The e-social revolution has brought an unprecedented level of transparency into all aspects of our lives, from personal friendships to business dealings, driving everyone’s expectations higher.

As a result, many common business practices today are becoming ‘worst practices’. And even though they don’t actually lie or steal, the fact is that telecom companies still generate substantial profits simply by fooling customers, or by taking advantage of their lack of knowledge, or by capitalizing on their mistakes.

In tomorrow’s hyperconnected, hyper-transparent world, however, companies will be expected to beextremely trustable. They will be expected to proactively work to protect a customer’s own interests. It has always been the case that making a profit from a customer’s error might (if the customer eventually found out) jeopardize a firm’s relationship with that individual customer.

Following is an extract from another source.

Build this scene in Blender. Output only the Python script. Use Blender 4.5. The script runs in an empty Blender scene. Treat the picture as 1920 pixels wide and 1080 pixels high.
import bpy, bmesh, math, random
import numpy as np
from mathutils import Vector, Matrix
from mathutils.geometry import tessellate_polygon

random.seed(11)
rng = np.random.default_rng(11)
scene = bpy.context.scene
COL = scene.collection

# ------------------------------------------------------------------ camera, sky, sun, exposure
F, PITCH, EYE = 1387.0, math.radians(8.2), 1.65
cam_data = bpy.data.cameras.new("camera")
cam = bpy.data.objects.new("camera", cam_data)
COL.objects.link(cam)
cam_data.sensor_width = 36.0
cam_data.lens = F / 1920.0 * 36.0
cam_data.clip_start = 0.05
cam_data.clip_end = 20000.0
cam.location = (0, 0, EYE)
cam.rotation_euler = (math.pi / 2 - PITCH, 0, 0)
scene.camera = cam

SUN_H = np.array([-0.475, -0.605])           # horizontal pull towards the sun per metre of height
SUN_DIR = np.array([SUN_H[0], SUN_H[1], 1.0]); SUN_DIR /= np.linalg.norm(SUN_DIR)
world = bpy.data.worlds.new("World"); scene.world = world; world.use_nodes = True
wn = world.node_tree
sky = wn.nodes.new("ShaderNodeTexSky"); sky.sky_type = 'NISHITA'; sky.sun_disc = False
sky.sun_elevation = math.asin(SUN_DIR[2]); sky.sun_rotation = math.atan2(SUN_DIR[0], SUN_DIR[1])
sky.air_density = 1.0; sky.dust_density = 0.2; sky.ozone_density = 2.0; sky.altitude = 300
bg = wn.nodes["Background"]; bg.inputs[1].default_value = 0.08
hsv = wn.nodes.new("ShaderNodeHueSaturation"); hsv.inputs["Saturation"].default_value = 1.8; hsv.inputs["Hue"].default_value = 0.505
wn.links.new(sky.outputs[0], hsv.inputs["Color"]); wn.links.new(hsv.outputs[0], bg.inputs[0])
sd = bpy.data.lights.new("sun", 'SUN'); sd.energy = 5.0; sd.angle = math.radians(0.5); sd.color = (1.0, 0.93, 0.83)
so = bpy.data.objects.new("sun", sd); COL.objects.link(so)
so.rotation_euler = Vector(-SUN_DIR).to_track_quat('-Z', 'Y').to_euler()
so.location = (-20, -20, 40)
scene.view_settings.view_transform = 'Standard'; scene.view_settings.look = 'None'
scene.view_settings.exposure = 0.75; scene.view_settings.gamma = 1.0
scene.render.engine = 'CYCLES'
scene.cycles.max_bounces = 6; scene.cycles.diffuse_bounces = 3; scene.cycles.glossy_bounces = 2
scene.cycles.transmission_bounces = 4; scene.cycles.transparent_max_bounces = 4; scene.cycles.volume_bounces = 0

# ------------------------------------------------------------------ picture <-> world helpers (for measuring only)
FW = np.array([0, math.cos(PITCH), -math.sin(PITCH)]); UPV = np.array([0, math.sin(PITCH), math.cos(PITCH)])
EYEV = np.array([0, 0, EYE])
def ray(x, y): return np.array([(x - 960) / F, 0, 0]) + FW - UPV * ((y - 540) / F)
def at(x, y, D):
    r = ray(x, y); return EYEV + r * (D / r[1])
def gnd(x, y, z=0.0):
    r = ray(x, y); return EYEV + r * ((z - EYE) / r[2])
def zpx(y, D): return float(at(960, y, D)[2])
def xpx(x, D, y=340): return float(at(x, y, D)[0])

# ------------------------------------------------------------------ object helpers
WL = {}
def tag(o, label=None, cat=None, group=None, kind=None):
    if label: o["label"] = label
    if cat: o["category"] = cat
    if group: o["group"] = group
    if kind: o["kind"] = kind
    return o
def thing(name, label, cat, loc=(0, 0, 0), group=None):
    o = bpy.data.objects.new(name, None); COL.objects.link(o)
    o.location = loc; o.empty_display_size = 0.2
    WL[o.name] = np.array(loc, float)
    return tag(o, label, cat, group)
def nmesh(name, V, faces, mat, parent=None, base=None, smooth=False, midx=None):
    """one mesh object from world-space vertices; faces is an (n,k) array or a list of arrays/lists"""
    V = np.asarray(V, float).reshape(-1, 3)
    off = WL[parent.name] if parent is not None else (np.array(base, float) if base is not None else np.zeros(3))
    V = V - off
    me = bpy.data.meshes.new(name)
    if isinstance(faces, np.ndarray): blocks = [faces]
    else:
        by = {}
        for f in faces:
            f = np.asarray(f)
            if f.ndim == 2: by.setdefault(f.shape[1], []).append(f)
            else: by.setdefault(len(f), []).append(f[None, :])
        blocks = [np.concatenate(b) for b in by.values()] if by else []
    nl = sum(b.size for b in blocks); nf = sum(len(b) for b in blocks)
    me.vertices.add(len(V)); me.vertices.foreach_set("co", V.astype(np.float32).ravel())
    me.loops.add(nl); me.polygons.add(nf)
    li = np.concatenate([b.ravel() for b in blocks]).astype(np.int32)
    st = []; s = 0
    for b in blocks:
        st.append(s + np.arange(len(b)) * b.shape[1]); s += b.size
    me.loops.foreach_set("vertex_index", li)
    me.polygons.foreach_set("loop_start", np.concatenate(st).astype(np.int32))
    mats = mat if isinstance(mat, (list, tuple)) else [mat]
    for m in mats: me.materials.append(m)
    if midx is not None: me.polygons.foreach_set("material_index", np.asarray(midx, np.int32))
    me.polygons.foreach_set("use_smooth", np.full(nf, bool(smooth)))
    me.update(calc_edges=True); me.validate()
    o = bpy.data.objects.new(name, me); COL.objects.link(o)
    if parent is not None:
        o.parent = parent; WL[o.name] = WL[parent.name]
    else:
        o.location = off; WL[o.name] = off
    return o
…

Tomorrow’s untrustable behavior will be much more widely publicized, arousing the righteous indignation of customers who aren’t involved, but who will take satisfaction in ‘punishing’ a firm by spreading the news of their bad deeds and withholding their own patronage. As a result, simple trustability will soon become one of the most important basic ingredients of acceptable customer service in every business category, including telecom.

In the e-social future, a company will only be able to succeed, competitively, if it enjoys the extreme trust of each customer in the same way a friend enjoys the extreme trust of another friend.

Unfortunately, telecom companies are in danger of becoming case studies in untrustable behavior. If telecom companies don’t begin changing their policies soon, in fact, they are destined to become the ‘used car salesmen’ of the future, infamous for their sneaky ways and untrustable behaviors and parodied by the next generation of entertainers and comedians.

Due to pricing complexity, rapid technological change, and the increasing diversity of services offered, today’s telecom companies are ideally positioned to make money through consumer error or lack of information, and many of them gleefully do so.

In the U.S., for instance, the New York Times recently exposed an operator for coaching its call center reps on how to avoid giving legitimate refunds to customers.

When people called in to complain about unanticipated charges for data access, reps were instructed not to inform customers about how to block these types of accidental calls unless a customer specifically asked how to do so.

It may be an extreme case, but this sort of policy epitomizes the dilemma that most telecom companies face: Proactively protecting customers from their own errors costs money, requiring a firm to be willing to sacrifice some current profits.

The sheer complexity of telecom offerings today virtually ensures that consumers will in fact make many such mistakes.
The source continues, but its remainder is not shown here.